**Short task**
Your task is to copy the material exactly.

(Scripts that build scenes)
········

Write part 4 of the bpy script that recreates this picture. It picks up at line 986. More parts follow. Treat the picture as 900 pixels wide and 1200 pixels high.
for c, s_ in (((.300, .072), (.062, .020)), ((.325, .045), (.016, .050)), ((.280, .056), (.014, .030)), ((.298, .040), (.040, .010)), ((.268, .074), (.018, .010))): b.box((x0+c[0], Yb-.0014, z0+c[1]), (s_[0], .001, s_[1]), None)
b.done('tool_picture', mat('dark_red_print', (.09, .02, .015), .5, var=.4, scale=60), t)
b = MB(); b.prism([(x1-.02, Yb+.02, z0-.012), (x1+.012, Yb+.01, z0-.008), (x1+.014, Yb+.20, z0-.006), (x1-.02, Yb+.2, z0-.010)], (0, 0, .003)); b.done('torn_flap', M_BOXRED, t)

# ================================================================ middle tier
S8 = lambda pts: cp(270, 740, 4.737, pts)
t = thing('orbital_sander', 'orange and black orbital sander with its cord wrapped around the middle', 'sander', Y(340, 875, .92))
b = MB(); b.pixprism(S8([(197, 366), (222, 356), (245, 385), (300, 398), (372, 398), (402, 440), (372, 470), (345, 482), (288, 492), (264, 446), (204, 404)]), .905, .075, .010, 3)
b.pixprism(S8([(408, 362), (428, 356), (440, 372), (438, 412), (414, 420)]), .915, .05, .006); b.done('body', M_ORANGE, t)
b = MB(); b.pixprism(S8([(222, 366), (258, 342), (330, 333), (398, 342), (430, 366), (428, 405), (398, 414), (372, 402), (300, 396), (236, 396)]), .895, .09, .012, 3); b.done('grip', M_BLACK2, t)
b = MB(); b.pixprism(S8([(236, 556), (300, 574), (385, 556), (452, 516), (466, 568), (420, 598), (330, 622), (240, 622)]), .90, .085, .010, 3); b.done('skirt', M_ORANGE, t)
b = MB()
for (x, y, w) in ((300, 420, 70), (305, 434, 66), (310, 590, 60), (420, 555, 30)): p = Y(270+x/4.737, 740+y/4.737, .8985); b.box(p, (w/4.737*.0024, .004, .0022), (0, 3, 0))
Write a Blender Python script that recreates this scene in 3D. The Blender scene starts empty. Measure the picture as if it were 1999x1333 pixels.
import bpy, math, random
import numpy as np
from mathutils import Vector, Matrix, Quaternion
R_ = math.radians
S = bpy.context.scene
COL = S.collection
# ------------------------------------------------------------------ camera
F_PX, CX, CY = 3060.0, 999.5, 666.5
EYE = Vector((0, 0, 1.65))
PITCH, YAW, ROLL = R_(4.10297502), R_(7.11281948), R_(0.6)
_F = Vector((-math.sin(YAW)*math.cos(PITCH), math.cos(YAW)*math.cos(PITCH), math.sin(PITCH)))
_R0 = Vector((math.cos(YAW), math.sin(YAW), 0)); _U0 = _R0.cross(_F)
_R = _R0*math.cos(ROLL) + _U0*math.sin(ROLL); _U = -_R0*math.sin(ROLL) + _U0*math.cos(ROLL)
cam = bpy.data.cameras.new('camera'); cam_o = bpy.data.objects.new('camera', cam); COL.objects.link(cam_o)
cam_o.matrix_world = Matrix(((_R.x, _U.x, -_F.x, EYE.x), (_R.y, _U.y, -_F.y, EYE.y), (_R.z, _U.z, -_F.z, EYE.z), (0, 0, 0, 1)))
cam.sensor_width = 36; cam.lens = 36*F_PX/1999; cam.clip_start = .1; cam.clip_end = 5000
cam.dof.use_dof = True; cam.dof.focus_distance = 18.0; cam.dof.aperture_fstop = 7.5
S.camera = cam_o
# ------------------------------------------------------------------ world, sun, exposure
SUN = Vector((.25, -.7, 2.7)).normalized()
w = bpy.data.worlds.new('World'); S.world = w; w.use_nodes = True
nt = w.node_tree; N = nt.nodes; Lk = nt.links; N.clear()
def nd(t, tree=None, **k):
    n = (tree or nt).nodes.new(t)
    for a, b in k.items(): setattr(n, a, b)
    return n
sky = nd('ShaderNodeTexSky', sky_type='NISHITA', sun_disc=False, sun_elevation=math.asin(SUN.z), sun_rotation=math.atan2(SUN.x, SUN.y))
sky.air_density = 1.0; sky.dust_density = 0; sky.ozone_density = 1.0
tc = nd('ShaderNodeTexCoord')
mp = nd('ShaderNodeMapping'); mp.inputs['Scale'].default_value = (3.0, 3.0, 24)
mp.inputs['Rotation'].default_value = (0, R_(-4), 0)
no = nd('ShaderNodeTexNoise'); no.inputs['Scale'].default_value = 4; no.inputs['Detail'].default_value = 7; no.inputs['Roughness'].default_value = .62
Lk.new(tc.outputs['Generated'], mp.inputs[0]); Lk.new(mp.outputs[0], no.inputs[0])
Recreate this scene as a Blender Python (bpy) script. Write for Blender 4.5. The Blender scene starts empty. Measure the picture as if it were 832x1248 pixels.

········

**Output of the exercise**
Write part 4 of the bpy script that recreates this picture. It picks up at line 986. More parts follow. Treat the picture as 900 pixels wide and 1200 pixels high.
for c, s_ in (((.300, .072), (.062, .020)), ((.325, .045), (.016, .050)), ((.280, .056), (.014, .030)), ((.298, .040), (.040, .010)), ((.268, .074), (.018, .010))): b.box((x0+c[0], Yb-.0014, z0+c[1]), (s_[0], .001, s_[1]), None)
b.done('tool_picture', mat('dark_red_print', (.09, .02, .015), .5, var=.4, scale=60), t)
b = MB(); b.prism([(x1-.02, Yb+.02, z0-.012), (x1+.012, Yb+.01, z0-.008), (x1+.014, Yb+.20, z0-.006), (x1-.02, Yb+.2, z0-.010)], (0, 0, .003)); b.done('torn_flap', M_BOXRED, t)

# ================================================================ middle tier
S8 = lambda pts: cp(270, 740, 4.737, pts)
t = thing('orbital_sander', 'orange and black orbital sander with its cord wrapped around the middle', 'sander', Y(340, 875, .92))
b = MB(); b.pixprism(S8([(197, 366), (222, 356), (245, 385), (300, 398), (372, 398), (402, 440), (372, 470), (345, 482), (288, 492), (264, 446), (204, 404)]), .905, .075, .010, 3)
b.pixprism(S8([(408, 362), (428, 356), (440, 372), (438, 412), (414, 420)]), .915, .05, .006); b.done('body', M_ORANGE, t)
b = MB(); b.pixprism(S8([(222, 366), (258, 342), (330, 333), (398, 342), (430, 366), (428, 405), (398, 414), (372, 402), (300, 396), (236, 396)]), .895, .09, .012, 3); b.done('grip', M_BLACK2, t)
b = MB(); b.pixprism(S8([(236, 556), (300, 574), (385, 556), (452, 516), (466, 568), (420, 598), (330, 622), (240, 622)]), .90, .085, .010, 3); b.done('skirt', M_ORANGE, t)
b = MB()
for (x, y, w) in ((300, 420, 70), (305, 434, 66), (310, 590, 60), (420, 555, 30)): p = Y(270+x/4.737, 740+y/4.737, .8985); b.box(p, (w/4.737*.0024, .004, .0022), (0, 3, 0))
Write a Blender Python script that recreates this scene in 3D. The Blender scene starts empty. Measure the picture as if it were 1999x1333 pixels.
import bpy, math, random
import numpy as np
from mathutils import Vector, Matrix, Quaternion
R_ = math.radians
S = bpy.context.scene
COL = S.collection
# ------------------------------------------------------------------ camera
F_PX, CX, CY = 3060.0, 999.5, 666.5
EYE = Vector((0, 0, 1.65))
PITCH, YAW, ROLL = R_(4.10297502), R_(7.11281948), R_(0.6)
_F = Vector((-math.sin(YAW)*math.cos(PITCH), math.cos(YAW)*math.cos(PITCH), math.sin(PITCH)))
_R0 = Vector((math.cos(YAW), math.sin(YAW), 0)); _U0 = _R0.cross(_F)
_R = _R0*math.cos(ROLL) + _U0*math.sin(ROLL); _U = -_R0*math.sin(ROLL) + _U0*math.cos(ROLL)
cam = bpy.data.cameras.new('camera'); cam_o = bpy.data.objects.new('camera', cam); COL.objects.link(cam_o)
cam_o.matrix_world = Matrix(((_R.x, _U.x, -_F.x, EYE.x), (_R.y, _U.y, -_F.y, EYE.y), (_R.z, _U.z, -_F.z, EYE.z), (0, 0, 0, 1)))
cam.sensor_width = 36; cam.lens = 36*F_PX/1999; cam.clip_start = .1; cam.clip_end = 5000
cam.dof.use_dof = True; cam.dof.focus_distance = 18.0; cam.dof.aperture_fstop = 7.5
S.camera = cam_o
# ------------------------------------------------------------------ world, sun, exposure
SUN = Vector((.25, -.7, 2.7)).normalized()
w = bpy.data.worlds.new('World'); S.world = w; w.use_nodes = True
nt = w.node_tree; N = nt.nodes; Lk = nt.links; N.clear()
def nd(t, tree=None, **k):
    n = (tree or nt).nodes.new(t)
    for a, b in k.items(): setattr(n, a, b)
    return n
sky = nd('ShaderNodeTexSky', sky_type='NISHITA', sun_disc=False, sun_elevation=math.asin(SUN.z), sun_rotation=math.atan2(SUN.x, SUN.y))
sky.air_density = 1.0; sky.dust_density = 0; sky.ozone_density = 1.0
tc = nd('ShaderNodeTexCoord')
mp = nd('ShaderNodeMapping'); mp.inputs['Scale'].default_value = (3.0, 3.0, 24)
mp.inputs['Rotation'].default_value = (0, R_(-4), 0)
no = nd('ShaderNodeTexNoise'); no.inputs['Scale'].default_value = 4; no.inputs['Detail'].default_value = 7; no.inputs['Roughness'].default_value = .62
Lk.new(tc.outputs['Generated'], mp.inputs[0]); Lk.new(mp.outputs[0], no.inputs[0])
Recreate this scene as a Blender Python (bpy) script. Write for Blender 4.5. The Blender scene starts empty. Measure the picture as if it were 832x1248 pixels.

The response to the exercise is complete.